EXERCISE DESCRIPTION. Write out, word for word, the first line of the data below and every line after it through the one containing "PI = math.pi".

-- DATASET CONTENT start --

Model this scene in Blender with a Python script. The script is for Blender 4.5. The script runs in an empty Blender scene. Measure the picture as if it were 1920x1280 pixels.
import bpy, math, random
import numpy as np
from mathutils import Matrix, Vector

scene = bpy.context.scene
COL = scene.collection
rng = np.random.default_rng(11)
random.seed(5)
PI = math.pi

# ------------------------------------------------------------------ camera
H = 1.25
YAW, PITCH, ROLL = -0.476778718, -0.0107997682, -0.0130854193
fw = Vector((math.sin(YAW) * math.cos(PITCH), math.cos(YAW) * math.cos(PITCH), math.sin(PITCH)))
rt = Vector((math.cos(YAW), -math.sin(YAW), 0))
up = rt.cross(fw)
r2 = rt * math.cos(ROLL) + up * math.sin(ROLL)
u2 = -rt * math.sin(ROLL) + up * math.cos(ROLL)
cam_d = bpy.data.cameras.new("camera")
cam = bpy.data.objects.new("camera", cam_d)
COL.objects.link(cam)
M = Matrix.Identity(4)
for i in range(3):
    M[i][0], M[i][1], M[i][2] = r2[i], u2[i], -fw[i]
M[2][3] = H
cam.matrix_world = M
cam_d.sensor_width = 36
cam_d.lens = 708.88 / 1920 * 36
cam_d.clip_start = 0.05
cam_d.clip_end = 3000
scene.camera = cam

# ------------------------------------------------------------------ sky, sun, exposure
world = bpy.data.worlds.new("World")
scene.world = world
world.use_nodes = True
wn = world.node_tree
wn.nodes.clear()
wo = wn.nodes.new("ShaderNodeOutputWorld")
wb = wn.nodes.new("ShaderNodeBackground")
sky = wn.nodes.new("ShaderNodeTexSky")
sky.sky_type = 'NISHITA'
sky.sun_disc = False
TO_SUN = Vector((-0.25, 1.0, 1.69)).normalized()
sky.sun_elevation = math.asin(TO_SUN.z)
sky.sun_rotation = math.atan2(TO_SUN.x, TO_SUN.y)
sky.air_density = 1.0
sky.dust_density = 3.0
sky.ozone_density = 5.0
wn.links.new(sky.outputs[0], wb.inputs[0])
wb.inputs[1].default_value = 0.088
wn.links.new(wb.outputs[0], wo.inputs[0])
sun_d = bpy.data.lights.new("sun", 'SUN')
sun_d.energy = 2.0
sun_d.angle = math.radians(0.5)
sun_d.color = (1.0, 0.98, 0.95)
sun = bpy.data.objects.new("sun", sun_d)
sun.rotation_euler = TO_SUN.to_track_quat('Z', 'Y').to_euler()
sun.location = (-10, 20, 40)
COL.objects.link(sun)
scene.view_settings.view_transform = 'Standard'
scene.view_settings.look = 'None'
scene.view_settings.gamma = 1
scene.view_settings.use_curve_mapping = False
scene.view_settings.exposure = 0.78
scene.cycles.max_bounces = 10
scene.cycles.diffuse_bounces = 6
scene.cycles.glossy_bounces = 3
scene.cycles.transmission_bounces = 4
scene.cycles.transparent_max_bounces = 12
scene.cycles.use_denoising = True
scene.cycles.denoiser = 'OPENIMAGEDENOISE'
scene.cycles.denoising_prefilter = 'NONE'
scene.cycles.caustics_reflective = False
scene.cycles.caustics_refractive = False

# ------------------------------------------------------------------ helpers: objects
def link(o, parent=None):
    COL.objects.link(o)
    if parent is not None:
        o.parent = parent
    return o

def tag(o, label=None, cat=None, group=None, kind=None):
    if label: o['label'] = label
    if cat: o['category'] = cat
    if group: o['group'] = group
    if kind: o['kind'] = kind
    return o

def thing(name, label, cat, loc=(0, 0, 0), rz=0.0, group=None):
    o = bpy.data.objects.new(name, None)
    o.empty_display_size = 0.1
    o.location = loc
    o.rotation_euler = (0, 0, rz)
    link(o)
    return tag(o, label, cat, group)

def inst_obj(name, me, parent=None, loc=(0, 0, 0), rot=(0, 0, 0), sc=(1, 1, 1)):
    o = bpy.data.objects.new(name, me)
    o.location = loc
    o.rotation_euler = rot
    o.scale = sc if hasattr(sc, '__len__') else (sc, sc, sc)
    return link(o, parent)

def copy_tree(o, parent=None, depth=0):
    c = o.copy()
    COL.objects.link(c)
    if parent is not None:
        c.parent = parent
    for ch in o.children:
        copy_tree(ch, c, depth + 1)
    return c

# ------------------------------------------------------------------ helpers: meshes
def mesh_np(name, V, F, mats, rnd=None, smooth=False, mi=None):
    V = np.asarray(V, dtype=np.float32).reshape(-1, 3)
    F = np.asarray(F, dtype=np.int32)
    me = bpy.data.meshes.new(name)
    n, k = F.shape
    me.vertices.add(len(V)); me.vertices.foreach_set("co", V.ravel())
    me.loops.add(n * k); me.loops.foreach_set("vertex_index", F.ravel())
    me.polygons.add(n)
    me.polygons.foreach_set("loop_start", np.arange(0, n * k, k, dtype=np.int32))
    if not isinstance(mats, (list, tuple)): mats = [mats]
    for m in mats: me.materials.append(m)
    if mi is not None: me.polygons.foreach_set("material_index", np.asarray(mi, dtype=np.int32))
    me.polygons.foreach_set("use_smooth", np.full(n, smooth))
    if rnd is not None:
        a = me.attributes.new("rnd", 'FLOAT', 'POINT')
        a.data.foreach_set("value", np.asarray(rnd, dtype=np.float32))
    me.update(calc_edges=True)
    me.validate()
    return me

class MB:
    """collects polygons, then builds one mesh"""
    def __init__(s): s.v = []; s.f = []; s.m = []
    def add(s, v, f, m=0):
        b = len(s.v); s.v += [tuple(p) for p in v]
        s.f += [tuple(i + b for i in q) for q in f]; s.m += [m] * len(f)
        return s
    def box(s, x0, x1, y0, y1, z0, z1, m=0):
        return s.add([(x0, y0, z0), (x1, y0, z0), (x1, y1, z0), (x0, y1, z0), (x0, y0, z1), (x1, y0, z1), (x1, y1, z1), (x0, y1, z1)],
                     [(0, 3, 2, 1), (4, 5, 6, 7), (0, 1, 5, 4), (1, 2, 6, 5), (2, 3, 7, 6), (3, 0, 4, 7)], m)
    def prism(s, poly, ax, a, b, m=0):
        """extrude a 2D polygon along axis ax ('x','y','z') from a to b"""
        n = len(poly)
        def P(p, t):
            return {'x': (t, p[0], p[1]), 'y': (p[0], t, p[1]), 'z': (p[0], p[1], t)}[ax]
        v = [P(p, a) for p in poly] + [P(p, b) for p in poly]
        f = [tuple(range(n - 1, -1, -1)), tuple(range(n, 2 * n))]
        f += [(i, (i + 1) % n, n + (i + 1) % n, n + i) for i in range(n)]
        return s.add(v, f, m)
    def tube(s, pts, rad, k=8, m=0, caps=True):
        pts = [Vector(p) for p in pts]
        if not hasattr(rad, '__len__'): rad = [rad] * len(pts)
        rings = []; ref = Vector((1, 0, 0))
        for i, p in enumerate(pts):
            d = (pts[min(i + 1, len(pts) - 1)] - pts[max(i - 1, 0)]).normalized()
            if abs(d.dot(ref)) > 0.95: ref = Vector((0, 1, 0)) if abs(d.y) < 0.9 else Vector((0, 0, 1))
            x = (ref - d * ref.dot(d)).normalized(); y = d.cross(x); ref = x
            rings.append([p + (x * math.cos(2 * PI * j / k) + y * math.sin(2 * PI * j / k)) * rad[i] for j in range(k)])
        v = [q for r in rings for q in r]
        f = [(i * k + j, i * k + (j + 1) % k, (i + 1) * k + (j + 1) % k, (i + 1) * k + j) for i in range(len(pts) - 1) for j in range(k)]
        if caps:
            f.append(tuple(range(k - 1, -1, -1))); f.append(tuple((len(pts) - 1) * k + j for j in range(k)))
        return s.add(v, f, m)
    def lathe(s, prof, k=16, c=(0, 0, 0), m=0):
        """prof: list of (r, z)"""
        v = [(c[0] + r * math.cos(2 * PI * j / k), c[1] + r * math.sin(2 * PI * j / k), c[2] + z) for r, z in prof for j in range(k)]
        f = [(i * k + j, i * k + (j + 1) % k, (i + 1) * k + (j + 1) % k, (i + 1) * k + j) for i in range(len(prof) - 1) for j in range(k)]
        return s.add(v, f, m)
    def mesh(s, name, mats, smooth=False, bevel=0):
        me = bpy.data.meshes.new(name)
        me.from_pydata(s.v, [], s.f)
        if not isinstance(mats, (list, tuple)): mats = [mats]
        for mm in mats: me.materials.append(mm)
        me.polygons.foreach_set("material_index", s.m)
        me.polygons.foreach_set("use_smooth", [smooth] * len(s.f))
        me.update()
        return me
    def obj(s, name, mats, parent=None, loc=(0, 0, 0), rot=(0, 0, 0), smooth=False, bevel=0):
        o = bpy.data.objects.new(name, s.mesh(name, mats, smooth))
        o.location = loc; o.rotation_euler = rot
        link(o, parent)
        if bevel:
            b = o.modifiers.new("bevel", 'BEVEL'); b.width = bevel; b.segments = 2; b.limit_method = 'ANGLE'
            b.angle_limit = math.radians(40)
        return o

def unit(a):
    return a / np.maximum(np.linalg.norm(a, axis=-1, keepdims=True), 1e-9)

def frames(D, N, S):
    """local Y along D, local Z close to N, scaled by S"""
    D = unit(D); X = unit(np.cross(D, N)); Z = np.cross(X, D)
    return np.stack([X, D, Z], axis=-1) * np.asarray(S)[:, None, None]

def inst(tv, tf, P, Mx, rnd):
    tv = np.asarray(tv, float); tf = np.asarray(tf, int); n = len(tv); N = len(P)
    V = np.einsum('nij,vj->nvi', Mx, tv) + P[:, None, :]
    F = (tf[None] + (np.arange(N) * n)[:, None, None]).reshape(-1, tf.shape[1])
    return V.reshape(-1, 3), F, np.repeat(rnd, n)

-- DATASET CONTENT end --

CORRECT OUTPUT.
Model this scene in Blender with a Python script. The script is for Blender 4.5. The script runs in an empty Blender scene. Measure the picture as if it were 1920x1280 pixels.
import bpy, math, random
import numpy as np
from mathutils import Matrix, Vector

scene = bpy.context.scene
COL = scene.collection
rng = np.random.default_rng(11)
random.seed(5)
PI = math.pi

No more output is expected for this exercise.